As regards phase 2b concerning the completion of the line to Manchester and the other arm of the ‘Y’ shape to Leeds the project is under review and has been bundled up with the Northern Power House Rail Project so as to integrate HS2 with improving connectivity between Northern Cities. Hence planning is at a much earlier stage and the original proposals may be subject to extensive change. However, this means that there can be no doubt whatsoever that environmental assessment, which is currently at a ‘working draft’ stage (and clearly subject to major revisions if there are changes to route and project specifications etc) will be conducted according to the latest climate change policies. Indeed, as one would expect, the current working draft is already replete with references to the Paris Agreement: See High Speed Rail (Crewe to Manchester and West Midlands to Leeds) Working Draft Environmental Statement – section 4 on climate change.

Conclusion

Phrases such as ‘take account of’ and ‘consider’ environmental effects such as climate change arguably set the bar relatively low in terms of what the decision maker must do although they certainly go beyond paying mere ‘lip service’ to them. Provided that there has been some form of proper assessment which has been filtered into the decision making process the Court of Appeal has made it clear in the Heathrow case that the Court will be extremely chary about intervening in the actual substance of the decision:

As we have said, we are required – and only required – to determine whether the Divisional Court was wrong to conclude that the ANPS was produced lawfully. Our task therefore – and our decision – does not touch the substance of the policy embodied in the ANPS. In particular, it does not venture into the merits of expanding Heathrow by adding a third runway, or of any alternative project, or of doing nothing at all to increase the United Kingdom’s aviation capacity. Those matters are the Government’s responsibility and the Government’s alone. (at [282].

There can be no doubt that the environmental statements prepared in respect of HS2 go far beyond minimal requirements. With a subject as complex and controversial as climate change it will always be possible to find experts who may disagree with the technical data or conclusions drawn in an environmental study; but this is not sufficient to impugn the decision.
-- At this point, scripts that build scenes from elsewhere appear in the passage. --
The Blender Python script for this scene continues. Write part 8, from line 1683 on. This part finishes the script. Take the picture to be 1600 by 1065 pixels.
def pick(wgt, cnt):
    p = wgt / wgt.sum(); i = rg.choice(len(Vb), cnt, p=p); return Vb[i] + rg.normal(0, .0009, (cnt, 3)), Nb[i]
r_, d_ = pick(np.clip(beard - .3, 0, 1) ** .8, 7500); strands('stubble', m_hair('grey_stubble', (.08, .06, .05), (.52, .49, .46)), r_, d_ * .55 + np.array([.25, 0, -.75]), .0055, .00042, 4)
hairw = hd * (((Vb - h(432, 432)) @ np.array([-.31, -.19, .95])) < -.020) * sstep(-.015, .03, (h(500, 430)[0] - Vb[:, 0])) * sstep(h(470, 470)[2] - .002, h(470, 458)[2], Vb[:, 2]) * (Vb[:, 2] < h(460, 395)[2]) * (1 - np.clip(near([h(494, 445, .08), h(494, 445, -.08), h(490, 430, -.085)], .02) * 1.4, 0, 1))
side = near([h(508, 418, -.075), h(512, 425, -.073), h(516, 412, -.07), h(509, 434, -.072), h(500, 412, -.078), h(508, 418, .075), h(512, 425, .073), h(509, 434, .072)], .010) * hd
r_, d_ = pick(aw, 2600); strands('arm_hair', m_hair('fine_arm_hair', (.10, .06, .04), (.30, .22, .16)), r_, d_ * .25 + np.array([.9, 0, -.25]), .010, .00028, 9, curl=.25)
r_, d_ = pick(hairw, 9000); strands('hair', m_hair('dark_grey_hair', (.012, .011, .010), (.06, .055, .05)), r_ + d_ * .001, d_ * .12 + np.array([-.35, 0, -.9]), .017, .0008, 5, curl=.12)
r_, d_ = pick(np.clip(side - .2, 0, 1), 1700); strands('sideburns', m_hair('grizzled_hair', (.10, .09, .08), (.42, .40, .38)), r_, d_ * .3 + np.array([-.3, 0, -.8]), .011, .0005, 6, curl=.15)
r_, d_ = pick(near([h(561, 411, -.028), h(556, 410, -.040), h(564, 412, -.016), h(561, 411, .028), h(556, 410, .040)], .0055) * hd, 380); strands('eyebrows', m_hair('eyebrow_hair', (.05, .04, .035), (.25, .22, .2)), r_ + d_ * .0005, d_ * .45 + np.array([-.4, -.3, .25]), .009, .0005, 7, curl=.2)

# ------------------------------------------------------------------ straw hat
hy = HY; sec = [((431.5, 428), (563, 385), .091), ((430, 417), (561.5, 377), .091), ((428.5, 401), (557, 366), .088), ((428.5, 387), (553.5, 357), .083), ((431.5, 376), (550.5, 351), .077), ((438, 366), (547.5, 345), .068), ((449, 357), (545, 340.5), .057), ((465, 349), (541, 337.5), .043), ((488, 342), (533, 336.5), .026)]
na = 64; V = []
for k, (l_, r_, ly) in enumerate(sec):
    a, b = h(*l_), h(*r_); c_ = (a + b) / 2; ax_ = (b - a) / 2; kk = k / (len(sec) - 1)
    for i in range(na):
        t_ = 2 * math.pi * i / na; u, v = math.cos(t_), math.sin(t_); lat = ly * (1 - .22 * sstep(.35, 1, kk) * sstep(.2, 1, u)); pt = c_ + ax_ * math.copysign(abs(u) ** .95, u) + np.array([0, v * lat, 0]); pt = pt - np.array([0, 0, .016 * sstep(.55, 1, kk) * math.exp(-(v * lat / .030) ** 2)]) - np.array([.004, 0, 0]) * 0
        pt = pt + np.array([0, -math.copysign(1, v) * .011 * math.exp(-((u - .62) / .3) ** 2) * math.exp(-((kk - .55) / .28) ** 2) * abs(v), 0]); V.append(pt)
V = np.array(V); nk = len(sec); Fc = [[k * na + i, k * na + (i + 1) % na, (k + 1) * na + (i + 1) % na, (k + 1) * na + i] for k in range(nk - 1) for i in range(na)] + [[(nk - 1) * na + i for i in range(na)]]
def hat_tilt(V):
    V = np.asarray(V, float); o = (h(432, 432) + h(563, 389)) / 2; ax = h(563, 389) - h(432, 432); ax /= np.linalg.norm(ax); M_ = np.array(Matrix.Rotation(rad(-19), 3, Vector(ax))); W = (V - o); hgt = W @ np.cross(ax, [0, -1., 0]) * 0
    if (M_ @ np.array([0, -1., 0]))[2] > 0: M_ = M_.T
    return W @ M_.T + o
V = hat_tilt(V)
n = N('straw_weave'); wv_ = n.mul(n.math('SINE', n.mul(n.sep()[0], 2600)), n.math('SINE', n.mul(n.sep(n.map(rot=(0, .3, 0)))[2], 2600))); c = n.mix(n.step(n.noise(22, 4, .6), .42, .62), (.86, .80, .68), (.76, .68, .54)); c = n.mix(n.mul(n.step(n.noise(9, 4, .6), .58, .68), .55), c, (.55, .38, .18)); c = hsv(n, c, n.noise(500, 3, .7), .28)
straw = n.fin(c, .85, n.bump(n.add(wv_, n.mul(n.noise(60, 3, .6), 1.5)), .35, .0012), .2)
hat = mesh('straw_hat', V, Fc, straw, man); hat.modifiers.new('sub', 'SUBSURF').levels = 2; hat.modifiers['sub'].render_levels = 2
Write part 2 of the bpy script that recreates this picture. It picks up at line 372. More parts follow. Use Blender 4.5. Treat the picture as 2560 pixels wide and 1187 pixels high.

In conclusion, there is simply no mileage at all in the argument that the HS2 project has not taken sufficient account of climate change issues and has ignored the requirements of the Paris agreement. To take the Oakervee review document in isolation and ignore the extensive assessments which have been carried out (or are still underway) in respect of all three phases of the project is nonsensical in the extreme.